General aviation pilots also bought into the many-engines-equals-safety concept. Nobody who could afford two engines flew with one. And certainly any serious transportation flying, especially at night or under IFR, would be done in a twin by the cautious pilot. Moving up to a twin was something every pilot dreamed of doing.
The belief in engine redundancy was so strong in those days that the insurance companies covered twins for a fraction of the premium charged for a single. Nobody bothered to look at accident statistics; it was so obvious to the industry that the ability to continue flying after loss of an engine was safer than making a forced landing.
But Dick started pointing out in Flying that twins were not safer than singles after either type of airplane lost an engine. His research clearly showed that twins were involved in more fatal accidents after an engine failure than were singles. He wasn't damning the twins, or defending singles, or even trying to cover for the obvious fact that the pilot of a single that loses an engine must survive a forced landing while the pilot of a twin shouldn't need to. He was calling attention to the reality that was different from the belief and demanding that the FAA and the industry do something to address the problem.

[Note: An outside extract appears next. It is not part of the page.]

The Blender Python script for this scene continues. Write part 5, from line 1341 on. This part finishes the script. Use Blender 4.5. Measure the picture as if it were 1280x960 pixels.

When Dick started his work, the safety situation in piston twins was abysmal, particularly in training. For many years the FAA flight test guides said that the VMC single-engine minimum safe airspeed demonstration should not be conducted below 500 feet agl. That seems like such an absurdly low altitude to practice such a critical maneuver that who could imagine such advice would be necessary? But the reality was worse than you can imagine, because flight instructors took the 500-foot advice to mean that VMC practice and demonstrations should be done at that altitude, not higher.